As for 'creative spellcasting', there is a big reason why Vampire The Masquarade was so much more popular then Mage The Ascension, sure Vampires attract a certain kind of Goth and with attractive Goths follow the nerds, but the spellcasting system was much more relatable then in Mage. I'm a very creative person who also sees interesting things in codified rules, but due to my creativity I had such an advantage in Mage over my fellow players that were purely 'rules lawyers', it wasn't funny and in the end not fun. Even in something like Vampire there are so many opportunities to creative power usage that it requires a creative, smart and overall good DM to run a good game it creates a pretty big hurdle for most gaming groups.
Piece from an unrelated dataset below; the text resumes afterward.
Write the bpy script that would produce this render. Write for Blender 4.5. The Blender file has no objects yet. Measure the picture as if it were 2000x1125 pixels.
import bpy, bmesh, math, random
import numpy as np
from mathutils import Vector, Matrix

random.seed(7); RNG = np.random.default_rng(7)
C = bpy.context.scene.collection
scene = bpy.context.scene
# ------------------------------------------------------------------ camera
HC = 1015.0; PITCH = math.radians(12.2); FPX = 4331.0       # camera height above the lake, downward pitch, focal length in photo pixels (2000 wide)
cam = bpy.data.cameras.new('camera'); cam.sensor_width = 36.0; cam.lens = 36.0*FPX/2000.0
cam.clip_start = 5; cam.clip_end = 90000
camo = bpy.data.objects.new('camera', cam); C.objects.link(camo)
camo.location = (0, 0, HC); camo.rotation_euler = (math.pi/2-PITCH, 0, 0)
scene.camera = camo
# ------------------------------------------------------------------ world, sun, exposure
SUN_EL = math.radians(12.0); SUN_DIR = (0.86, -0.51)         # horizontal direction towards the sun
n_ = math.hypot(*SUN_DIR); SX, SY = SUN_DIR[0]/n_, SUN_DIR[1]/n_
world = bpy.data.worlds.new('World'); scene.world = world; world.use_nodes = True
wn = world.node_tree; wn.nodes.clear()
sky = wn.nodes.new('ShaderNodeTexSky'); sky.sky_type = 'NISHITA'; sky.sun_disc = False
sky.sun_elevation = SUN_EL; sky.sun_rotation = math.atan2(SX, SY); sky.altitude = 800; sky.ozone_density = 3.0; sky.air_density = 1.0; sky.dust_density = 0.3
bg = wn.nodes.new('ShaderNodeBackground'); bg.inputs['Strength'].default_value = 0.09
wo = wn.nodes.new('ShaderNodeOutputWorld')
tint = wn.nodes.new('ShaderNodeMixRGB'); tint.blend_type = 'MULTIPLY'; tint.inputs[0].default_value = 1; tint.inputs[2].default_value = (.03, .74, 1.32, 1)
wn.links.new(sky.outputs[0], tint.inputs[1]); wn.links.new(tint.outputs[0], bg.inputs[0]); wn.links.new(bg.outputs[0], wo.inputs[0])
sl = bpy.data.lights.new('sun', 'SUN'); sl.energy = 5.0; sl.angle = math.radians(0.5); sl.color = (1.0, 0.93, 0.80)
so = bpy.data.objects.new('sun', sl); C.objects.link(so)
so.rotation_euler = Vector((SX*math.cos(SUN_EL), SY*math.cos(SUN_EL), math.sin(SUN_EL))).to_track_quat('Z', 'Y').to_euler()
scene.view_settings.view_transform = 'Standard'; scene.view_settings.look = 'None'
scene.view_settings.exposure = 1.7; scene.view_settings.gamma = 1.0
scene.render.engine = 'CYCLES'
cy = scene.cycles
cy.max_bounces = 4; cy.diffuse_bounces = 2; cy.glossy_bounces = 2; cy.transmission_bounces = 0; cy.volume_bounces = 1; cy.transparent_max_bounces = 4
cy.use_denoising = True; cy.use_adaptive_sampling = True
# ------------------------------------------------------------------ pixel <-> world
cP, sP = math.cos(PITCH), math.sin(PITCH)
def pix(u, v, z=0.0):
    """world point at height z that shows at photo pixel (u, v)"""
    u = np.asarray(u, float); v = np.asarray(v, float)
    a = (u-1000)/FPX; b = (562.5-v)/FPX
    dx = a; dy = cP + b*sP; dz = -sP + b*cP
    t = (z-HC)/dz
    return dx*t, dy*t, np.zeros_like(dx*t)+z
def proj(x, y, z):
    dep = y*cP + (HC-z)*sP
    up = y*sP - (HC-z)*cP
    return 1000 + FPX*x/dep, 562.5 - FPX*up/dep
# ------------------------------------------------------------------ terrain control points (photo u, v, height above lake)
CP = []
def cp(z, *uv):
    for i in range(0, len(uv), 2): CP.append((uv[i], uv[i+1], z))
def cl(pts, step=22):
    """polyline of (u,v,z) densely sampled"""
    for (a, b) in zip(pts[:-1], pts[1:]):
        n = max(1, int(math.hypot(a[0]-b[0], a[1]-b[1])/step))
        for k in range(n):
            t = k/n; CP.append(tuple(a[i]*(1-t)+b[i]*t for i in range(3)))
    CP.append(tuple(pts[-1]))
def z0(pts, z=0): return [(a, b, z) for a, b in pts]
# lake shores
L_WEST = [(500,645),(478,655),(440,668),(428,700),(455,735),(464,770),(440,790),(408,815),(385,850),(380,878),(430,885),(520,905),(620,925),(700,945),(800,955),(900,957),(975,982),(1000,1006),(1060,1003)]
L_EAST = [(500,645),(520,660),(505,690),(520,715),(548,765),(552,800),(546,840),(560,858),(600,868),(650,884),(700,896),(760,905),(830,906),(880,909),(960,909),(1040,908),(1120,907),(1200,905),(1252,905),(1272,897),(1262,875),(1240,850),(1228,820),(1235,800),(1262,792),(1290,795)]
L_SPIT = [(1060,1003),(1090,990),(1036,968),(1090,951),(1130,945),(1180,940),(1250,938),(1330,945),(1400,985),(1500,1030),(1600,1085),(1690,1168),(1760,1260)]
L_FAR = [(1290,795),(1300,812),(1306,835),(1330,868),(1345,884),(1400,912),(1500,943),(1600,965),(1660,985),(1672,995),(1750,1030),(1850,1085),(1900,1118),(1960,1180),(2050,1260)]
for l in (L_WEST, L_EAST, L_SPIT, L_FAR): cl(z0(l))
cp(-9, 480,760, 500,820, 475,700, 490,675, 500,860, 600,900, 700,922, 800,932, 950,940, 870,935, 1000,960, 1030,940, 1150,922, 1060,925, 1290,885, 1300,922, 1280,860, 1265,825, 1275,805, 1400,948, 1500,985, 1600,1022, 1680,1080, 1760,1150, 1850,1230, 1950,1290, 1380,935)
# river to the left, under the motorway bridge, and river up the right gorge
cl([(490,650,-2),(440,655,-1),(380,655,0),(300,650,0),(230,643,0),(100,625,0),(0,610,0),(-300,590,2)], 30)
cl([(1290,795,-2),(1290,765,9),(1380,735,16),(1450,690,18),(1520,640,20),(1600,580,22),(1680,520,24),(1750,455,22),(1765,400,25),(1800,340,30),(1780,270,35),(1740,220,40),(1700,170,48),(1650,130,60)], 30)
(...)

The same is true to a certain extent for D&D, it's far more forgiving for DMs...

D&D is simpler in this regard, especially with the introduction of 3E or even the 2E tactics books D&D could have certain sections of the game that were heavily codified, effectively making combat a kinda boardgame like HeroQuest with more options/complexity. For the groups I've been part of that often was a good compromise between codified vs. freestyle gaming.

There are of course markets for extremer versions of either type of game, but both are far more niche. 3E and 5E was able to settle in the middle and get a large portion of the consumer base. 4e was too much too one side to get that large consumer base. I would even go so far that the true adoption is even far lower then the sales numbers seem to indicate because a lot of folks started buying it anyways because it was D&D before giving up on it, and some (like me) even continued to buy it because it was D&D (just not playing it).

As for changing anyone's mind, not the objective. I can't (or want to) make a pro codified gamer a pro free form player. The objective is that there are multiple points of view that are valid to a certain extent. The only 'truth' is that 4e was selling badly, 5e is selling extremely well.